Now that, exclaims Piper, “is a powerful statement from one who believes in the sovereignty of the Spirit that certain forms of institutionalization can make the manifestations of the Spirit’s power well-nigh impossible. If the Spirit in his sovereignty suffers himself to be hindered and quenched, as Lloyd-Jones (and the apostle Paul!) says, then it is not entirely accurate to say that there is nothing we can do to open the way for his coming. It is only that we cannot constrain him to come. Or to put it another way, while it seems we cannot make the Spirit come in power, we can do things that usually keep Him from coming.

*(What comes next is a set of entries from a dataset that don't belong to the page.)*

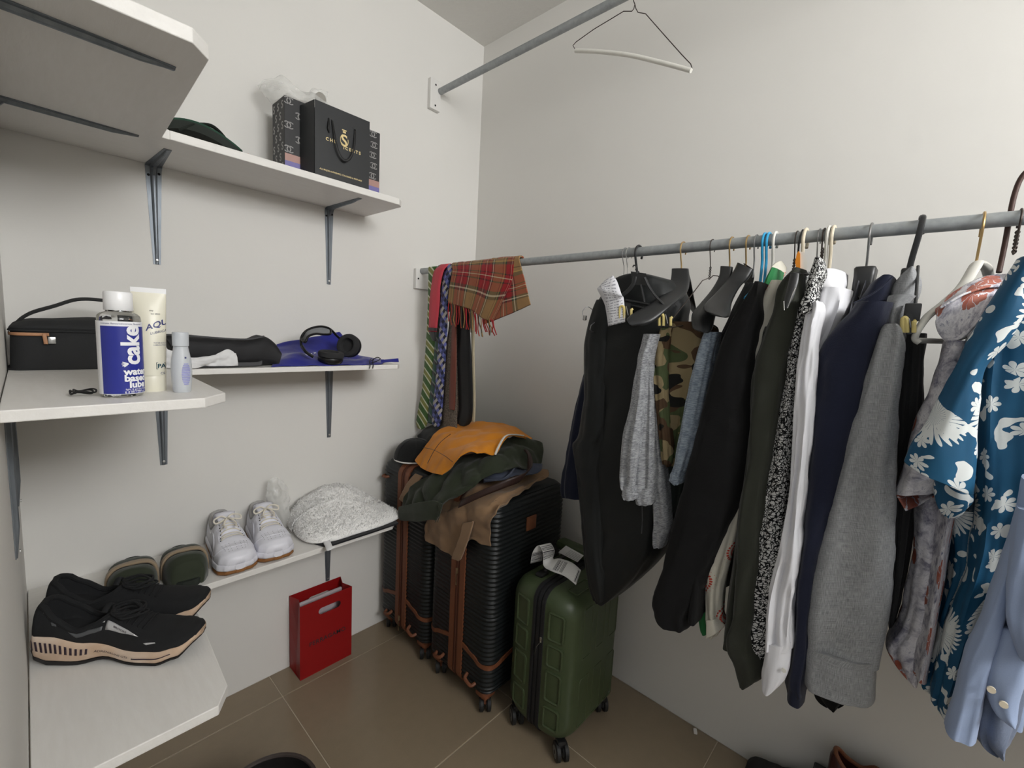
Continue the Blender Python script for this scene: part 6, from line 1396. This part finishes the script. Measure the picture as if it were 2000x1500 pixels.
# ------------------------------------------------ ties, strap and scarf over the rail
def stripes(name, cols, period, ang=.7, rough=.5):
    s = N(name, rough, 0, .35); uv = s.coord('UV'); x = s.n('ShaderNodeSeparateXYZ', i_Vector=uv)
    f = s.math('FRACT', s.math('MULTIPLY', s.math('ADD', s.math('MULTIPLY', x.outputs[0], ang), x.outputs[1]), 1/period))
    s.col(s.ramp(f, cols, True)); s.bump(s.noise(900, 2, uv), .3, .0005); return s.m
stripes('tie_green_stripe', [(0, rgb(62, 98, 44)), (.30, rgb(206, 208, 184)), (.42, rgb(132, 134, 66)), (.72, rgb(206, 208, 184)), (.84, rgb(62, 98, 44))], .066)
stripes('tie_teal_stripe', [(0, rgb(50, 84, 72)), (.6, rgb(120, 130, 124)), (.75, rgb(60, 60, 62))], .05)
s = N('tie_blue_check', .5, 0, .35); uv = s.coord('UV', (1, 1, 1)); r_ = s.n('ShaderNodeMapping', i_Vector=uv, i_Rotation=(0, 0, .785)).outputs[0]; x = s.n('ShaderNodeSeparateXYZ', i_Vector=r_)
a = s.math('GREATER_THAN', s.math('FRACT', s.math('MULTIPLY', x.outputs[0], 36)), .5); b = s.math('GREATER_THAN', s.math('FRACT', s.math('MULTIPLY', x.outputs[1], 28)), .5); c = s.math('GREATER_THAN', s.math('FRACT', s.math('MULTIPLY', x.outputs[1], 14)), .5)
s.col(s.mix(a, s.mix(b, rgb(28, 30, 50), rgb(104, 110, 178)), s.mix(c, rgb(176, 172, 166), rgb(64, 72, 120))))
s = N('tie_brown_fleck', .65, 0, .3); uv = s.coord('UV'); f = s.n('ShaderNodeTexVoronoi', i_Vector=uv, i_Scale=420.0).outputs[0]; s.col(s.mix(s.math('GREATER_THAN', f, .52), rgb(66, 58, 52), rgb(126, 116, 104)))
s = N('tie_black', .5, 0, .35); s.col(rgb(22, 22, 24)); mat('strap_red', (196, 62, 76), .6, bump=.3, nscale=300); mat('tie_rust', (112, 58, 44), .55); mat('tie_cream', (206, 196, 168), .7, bump=.5, nscale=200); mat('tie_white_edge', (206, 206, 200), .6)
def over_rail(name, label, cat, m, pxs, W, X=-.356, back=.18, group=None, th=.0025, part='blade'):
    """strip laid over the rail: front end runs down through pxs (px,py,halfwidth px) ; the back end hangs behind"""
    t = thing(name, label, cat, (RX, P(pxs[0][0], pxs[0][1], 'x', X).y, RZ), group)
    pts = []; wv = []
    y0 = P(pxs[0][0], pxs[0][1], 'x', X).y; w0 = abs(P(pxs[0][0]+pxs[0][2], pxs[0][1], 'x', X).y-P(pxs[0][0]-pxs[0][2], pxs[0][1], 'x', X).y)/2
    r = RR+.003+(-X-.356)*.3
    for z in (RZ-back, RZ-back*.6, RZ-.03): pts.append(Vector((RX+r, y0, z))); wv.append(Vector((0, w0, 0)))
    for k in range(1, 6):
        a = PI*k/6; pts.append(Vector((RX+r*math.cos(a), y0, RZ+r*math.sin(a)))); wv.append(Vector((0, w0, 0)))
    for i, (a, b_, hw) in enumerate(pxs[1:]):
        q = P(a, b_, 'x', X); w_ = abs(P(a+hw, b_, 'x', X).y-P(a-hw, b_, 'x', X).y)/2; pts.append(q); wv.append(Vector((.002*math.sin(i*2.1), w_, 0)))
    o = ribbon(part, pts, wv, m, t, th, sub=5); return t
over_rail('necktie', 'green and white diagonally striped tie, leftmost on the rail', 'tie', 'tie_green_stripe', [(845, 514, 7), (843, 545, 6), (842, 600, 7), (842, 652, 8), (839, 700, 9), (834, 760, 10), (828, 800, 10), (823, 828, 10), (820, 838, 4)], 0, -.349)
over_rail('necktie', 'dark teal tie with pale edge between the green tie and the blue checked tie', 'tie', 'tie_teal_stripe', [(864, 512, 8), (860, 560, 6), (856, 640, 5), (852, 720, 6), (846, 790, 8), (842, 828, 7)], 0, -.352)
t = over_rail('shoulder_strap', 'coral red padded strap with black buckle over the rail', 'strap', 'strap_red', [(862, 510, 8), (857, 530, 9), (851, 560, 9), (849, 590, 9), (847, 620, 8.5), (845, 648, 8)], 0, -.366, th=.004, part='webbing')
ribbon('strap_buckle', [P(845, 640, 'x', -.372), P(845, 646, 'x', -.372)], Vector((0, .030, 0)), 'hanger_black', t, .006)
ribbon('strap_end', [P(845, 648, 'x', -.368), P(846, 656, 'x', -.368), P(848, 666, 'x', -.368)], [Vector((0, .024, 0)), Vector((0, .020, 0)), Vector((0, .008, 0))], 'hanger_black', t, .004)
over_rail('necktie', 'blue, black and white checked tie in the middle of the ties', 'tie', 'tie_blue_check', [(877, 509, 8), (873, 540, 7), (868, 580, 7), (866, 640, 7), (862, 700, 8), (858, 760, 9), (854, 800, 9), (852, 826, 8), (851, 834, 3)], 0, -.362)
over_rail('necktie', 'wide brown flecked tie behind the rust tie', 'tie', 'tie_brown_fleck', [(893, 509, 8), (886, 580, 6), (884, 640, 8), (880, 700, 12), (878, 760, 15), (876, 826, 17), (876, 850, 15)], 0, -.353)
over_rail('necktie', 'narrow rust brown tie end lying on the brown flecked tie', 'tie', 'tie_rust', [(896, 509, 5), (890, 580, 5), (887, 640, 5), (886, 700, 5), (884, 760, 6), (883, 796, 6), (883, 800, 3)], 0, -.360)
over_rail('necktie', 'wide plain black tie, rightmost dark one below the scarf', 'tie', 'tie_black', [(908, 508, 8), (906, 580, 9), (906, 640, 12), (907, 700, 13), (909, 760, 14), (909, 805, 14), (905, 824, 12), (902, 832, 4)], 0, -.350)
over_rail('necktie', 'dark flecked narrow tie between the rust tie and the black tie', 'tie', 'tie_brown_fleck', [(900, 509, 5), (898, 600, 6), (896, 700, 7), (895, 790, 8), (894, 828, 8)], 0, -.348)
over_rail('cord_belt', 'thin cream twisted cord behind the black tie', 'cord', 'tie_cream', [(923, 507, 3), (923, 600, 3), (924, 700, 3), (925, 780, 3), (924, 824, 3)], 0, -.344, th=.004, part='cord')

# tartan scarf
s = N('tartan', .9, 0, .2); uv = s.coord('UV'); x = s.n('ShaderNodeSeparateXYZ', i_Vector=uv)
def tart(v):
    f = s.math('FRACT', s.math('DIVIDE', v, .135)); T = rgb(146, 112, 70); Rd = rgb(150, 20, 28); K = rgb(20, 24, 22); Wt = rgb(206, 196, 168); Yl = rgb(190, 160, 80); G = rgb(52, 60, 44)
    return s.ramp(f, [(0, T), (.16, K), (.175, T), (.22, Yl), (.235, G), (.29, Rd), (.43, K), (.45, Rd), (.50, Wt), (.515, Rd), (.57, K), (.59, Rd), (.72, G), (.77, Wt), (.80, G), (.84, T)], True)
chk = s.math('GREATER_THAN', s.math('FRACT', s.math('MULTIPLY', s.math('ADD', x.outputs[0], x.outputs[1]), 380)), .5)
s.col(s.mix(s.math('MULTIPLY_ADD', chk, .24, .38), tart(x.outputs[0]), tart(s.math('ADD', x.outputs[1], .03)))); s.bump(s.noise(900, 2, uv), .6, .001); s.b.inputs['Sheen Weight'].default_value = .2
t = thing('tartan_scarf', 'red and camel tartan scarf with fringe over the rail end', 'scarf', (RX, -.4, RZ))
def rl(px_, a, r): 
    y = P(px_, 512-(px_-1010)*.06, 'x', -.352).y; return Vector((RX+r*math.cos(a), y, RZ+r*math.sin(a)))
r_ = RR+.008
fr = [[rl(px_, a, r_) for px_ in (884, 915, 945, 975, 1006)] for a in (-.3, PI*.25, PI*.5, PI*.8)]
fr += pxgrid([[(884, 530, -.366), (912, 532, -.368), (940, 535, -.37), (970, 540, -.37), (1000, 545, -.366)], [(878, 560, -.372), (905, 565, -.376), (932, 572, -.374), (958, 582, -.376), (985, 580, -.37)],
              [(876, 592, -.374), (900, 598, -.378), (922, 606, -.376), (943, 622, -.378), (962, 628, -.374)]])
cloth('scarf_front', fr, MATS['tartan'], t, n=(50, 60), amp=.002, fr=22, solid=.003)
g2 = [[rl(px_, a, r_-.002) for px_ in (960, 978, 996, 1014)] for a in (-.3, PI*.4, PI*.8)] + pxgrid([[(955, 560, -.362), (978, 556, -.362), (1003, 552, -.362), (1024, 545, -.36)], [(948, 600, -.364), (975, 590, -.364), (1005, 582, -.364), (1031, 575, -.362)], [(944, 634, -.366), (975, 622, -.366), (1008, 608, -.366), (1036, 595, -.364)]])
cloth('scarf_back', g2, MATS['tartan'], t, n=(36, 50), amp=.002, fr=22, solid=.006)
fc = [MATS['strap_red'], mat('fringe_camel', (150, 116, 70), .9), mat('fringe_dark', (66, 58, 44), .9), mat('fringe_rust', (150, 60, 44), .9)]
rnd = random.Random(4)
for mi in range(4):
    b = B()
    for k in range(26):
        q = k/25
        if (k*7+int(q*5)) % 4 != mi: continue
        xa = 877+86*q; ya = 592+36*q**1.1; L = 24+9*rnd.random()+10*(q < .75); p0 = P(xa, ya-3, 'x', -.376); pts = [p0]
        for j in range(1, 4): pts.append(P(xa+rnd.uniform(-2, 2)+2*q*j, ya+L*j/3*(1.0), 'x', -.376+.002*rnd.random()))
        b.tube(pts, .0022, 6, sub=4)
    b.make('fringe', [mat('fringe_red', (150, 34, 38), .9), fc[1], fc[2], fc[3]][mi], t)

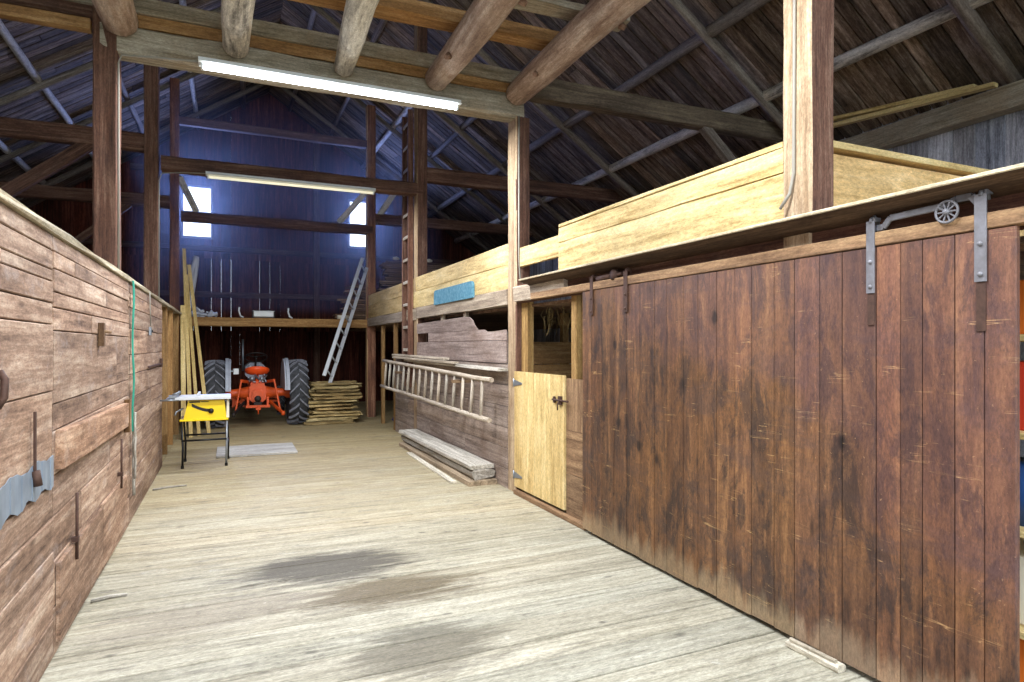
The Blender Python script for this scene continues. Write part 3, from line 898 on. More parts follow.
# planks on the floor along the stall wall
m = MB(); m.beam((2.65, 6.75, .028), (2.65, 10.0, .028), .35, .055, ch=.004, t=(.8, .65, .5, 1), seg=4, wob=.003)
solo('floor_plank', m, W_plank, 'brown bottom plank under the grey timbers by the stall wall', 'plank')
m = MB(); m.beam((2.68, 6.82, .115), (2.68, 10.1, .115), .28, .11, ch=.03, t=(.75, .73, .72, 1), seg=8, wob=.008, ragged=.03)
solo('floor_plank', m, W_plank, 'thick grey timber with ragged end by the stall wall', 'plank')
m = MB(); m.beam((2.67, 6.85, .20), (2.67, 10.2, .20), .30, .055, ch=.008, t=(1.15, 1.15, 1.15, 1), seg=8, wob=.005, ragged=.02)
solo('floor_plank', m, W_plank, 'whitish plank topmost of the timbers by the stall wall', 'plank')
m = MB(); m.beam((2.38, 7.0, .012), (2.43, 9.2, .012), .075, .022, ch=.003, t=(1.5, 1.48, 1.4, 1))
solo('floor_strip', m, W_plank, 'narrow white strip lying on the floor before the timbers', 'strip')
m = MB(); m.beam((2.738, 2.17, .018), (2.728, 2.48, .018), .06, .035, ch=.008, seg=4, wob=.003, t=(1.3, 1.28, 1.2, 1))
m.beam((2.725, 2.19, .045), (2.715, 2.46, .045), .02, .02, ch=.005, t=(1.1, 1.05, .95, 1))
solo('floor_guide', m, W_plank, 'small whitish wooden block on the floor at the sliding door\'s foot', 'block')

# cables on the posts
m = MB(); m.tube([(XR-.012, 2.535, 5.1), (XR-.012, 2.535, 3.5), (XR-.012, 2.54, 2.55), (XR-.02, 2.56, 2.44), (XR-.05, 2.60, 2.36)], .009, 8)
solo('cable', m, M_cable, 'grey cable running down the pale side of the big right post', 'cable')
m = MB(); m.tube([(XR+.03, BY[1]-.013, 4.1), (XR+.03, BY[1]-.013, 2.55), (XR+.04, BY[1]-.02, 2.34), (XR+.075, BY[1]-.02, 2.28)], .009, 8)
solo('cable', m, M_cable, 'grey cable running down the post beside the half door', 'cable')
m = MB(); m.tube([(-.862, BY[1]-.012, 2.2), (-.862, BY[1]-.012, 4.0), (-.84, BY[1]-.012, 4.07), (-.6, 6.2, 4.075), (-.25, 6.12, 4.07)], .008, 8)
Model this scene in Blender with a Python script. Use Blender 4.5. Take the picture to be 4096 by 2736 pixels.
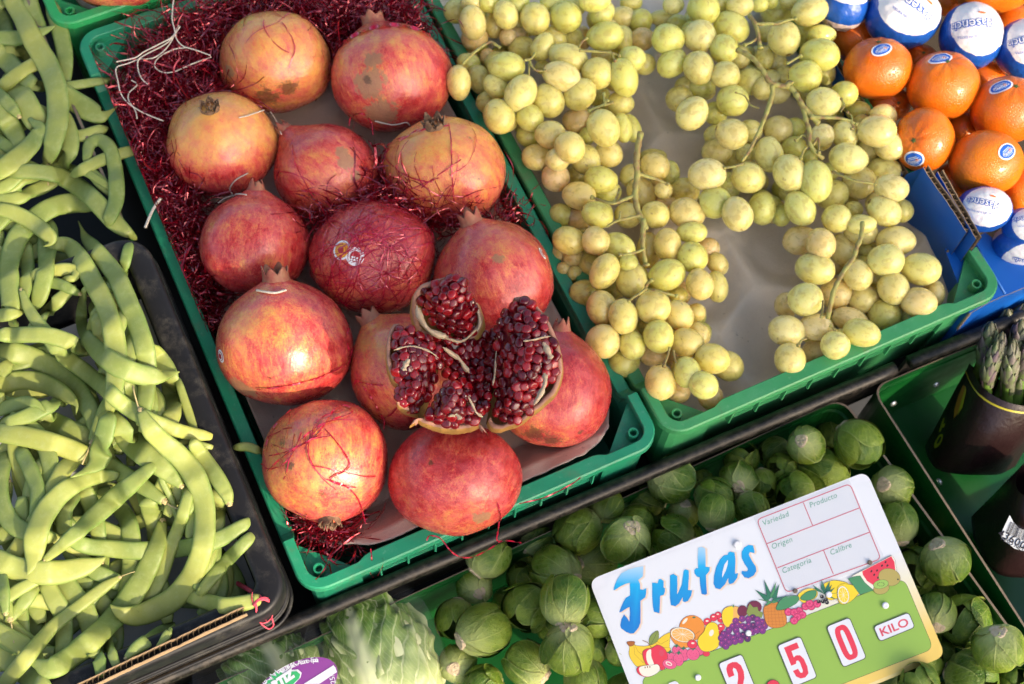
import bpy, bmesh, math, random
import numpy as np
from mathutils import Vector, Matrix, noise
S = bpy.context.scene
C = S.collection
for o in list(bpy.data.objects): bpy.data.objects.remove(o)
R_ = random.Random(7)
rad = math.radians
# ------------------------------------------------------------------ camera
FPX = 5689.0                                   # focal length in photograph pixels (50 mm)
CAMR = np.array([[0.905752, -0.421927, 0.039879], [0.369585, 0.832415, 0.412907], [-0.207413, -0.359253, 0.9099]])                      # rows: camera right, up, back in world space
CAMP = np.array([-0.00968, -0.28494, 1.03995])
cam = bpy.data.cameras.new('camera'); camo = bpy.data.objects.new('camera', cam); C.objects.link(camo)
cam.sensor_width = 36; cam.lens = 36 * FPX / 4096; cam.clip_start = .01; cam.clip_end = 200
M = Matrix([list(CAMR[:, i]) + [CAMP[i]] for i in range(3)] + [[0, 0, 0, 1]])
# CAMR rows are axes: columns of the camera matrix
M = Matrix([[CAMR[0][i], CAMR[1][i], CAMR[2][i], CAMP[i]] for i in range(3)] + [[0, 0, 0, 1]])
camo.matrix_world = M
S.camera = camo
cam.dof.use_dof = True; cam.dof.aperture_fstop = 10.0; cam.dof.focus_distance = 1.02
CX, CY, CZ = (Vector(CAMR[i]) for i in range(3)); CP = Vector(CAMP)
# ------------------------------------------------------------------ light
SUN_EL, SUN_AZ = 30.0, 160.0                   # azimuth from +Y towards +X
sd = Vector((math.sin(rad(SUN_AZ)) * math.cos(rad(SUN_EL)), math.cos(rad(SUN_AZ)) * math.cos(rad(SUN_EL)), math.sin(rad(SUN_EL))))
w = bpy.data.worlds.new('World'); S.world = w; w.use_nodes = True
nt = w.node_tree; nt.nodes.clear()
sky = nt.nodes.new('ShaderNodeTexSky'); sky.sky_type = 'NISHITA'; sky.sun_disc = False
sky.sun_elevation = rad(SUN_EL); sky.sun_rotation = rad(SUN_AZ); sky.dust_density = 4.0; sky.ozone_density = 1.0
bg = nt.nodes.new('ShaderNodeBackground'); bg.inputs[1].default_value = 0.15
wo = nt.nodes.new('ShaderNodeOutputWorld')
nt.links.new(sky.outputs[0], bg.inputs[0]); nt.links.new(bg.outputs[0], wo.inputs[0])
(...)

In concluding, Piper says that for Lloyd-Jones balance and motive were important in seeking this sealing of the Spirit, and closes his talk with this quote from the Doctor, with which I will also end this series:

Let us together decide to beseech Him, to plead with Him to do this again. Not that we may have the experience or the excitement, but that His mighty hand may be known and His great name may be glorified and magnified among the people.